Fellow defenseman Matt Hunwick agreed with Stuart.

"I didn’t have a chance to watch him live when I was growing up, but watching old footage, he’s the guy that every time he’s on the ice, you notice him," said Hunwick. "Whether it’s through physical play or scoring goals, and I think he played the game the right way

"So, you know, he was obviously a role model for a lot of kids not only here in the States, but...I’m sure in Canada as well.

"He’s been a great ambassador for hockey and he does a lot of good things now within the organization."

Stuart and Hunwick also talked about the other recipients of this year's Patrick Award.

While in college, Stuart's Colorado College and Hunwick's University of Michigan faced off against Boston's collegiate powerhouses on Commonwealth Avenue -- Boston College and Boston University.

Stuart said that BC's Coach York and BU's Coach Parker made for tough contests.

"The BU team, they were always a hard working team," said Stuart. "They always had some some physical players.
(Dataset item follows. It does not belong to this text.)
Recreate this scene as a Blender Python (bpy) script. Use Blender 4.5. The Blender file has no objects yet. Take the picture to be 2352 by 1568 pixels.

"And I think because a lot of the kids were local kids, you know, Boston kids, Massachusetts kids, there was a lot of pride for their school."

"It was a little bit of the same [with Boston College," continued Stuart. "A different kind of team, though.

"It seems like BC has always been a smaller, quick team.

"But again, they had a lot of pride for their school...[and] hey both had good systems."

Hunwick talked about Parker and York's longevity.

"You think about coach York and Coach Parker and college hockey as far as [their] being around for so long -- especially in the Boston area," said the Michigan-born Hunwick. "Being at BC and BU, they made it great for college hockey and they made it great for a lot of kids who maybe wouldn’t have necessarily chosen the college route.

"When you have veteran coaches who have proven over the years that they can not only win, but teach the kids the right way to play, it’s always good for college hockey."

Teaching has been a trademark of AHL hockey and Mark Stuart talked about the importance of his time in Dave Andrew's American Hockey League.

"I thought it was huge for me to go down there and just learn the pro game because it’s a lot different than college," said Stuart. "It’s a big step.

"I learned a lot from the coaches down there. It’s a great league with a lot of good players.

"It’s a tough league to play in, and you learn right away how to be a pro and how to play like a pro," he said.

Asked if he could see how important Andrews, Neely, Parker and York's careers were to the development of American hockey, the Minnesota-born Stuart agreed wholeheartedly and no doubt spoke for Hunwick as he praised all four men.

"Oh yeah for sure," said Stuart. "I think, indirectly and directly, they all have affected my hockey career.

"They’re very deserving of the award, and I’m very happy for them."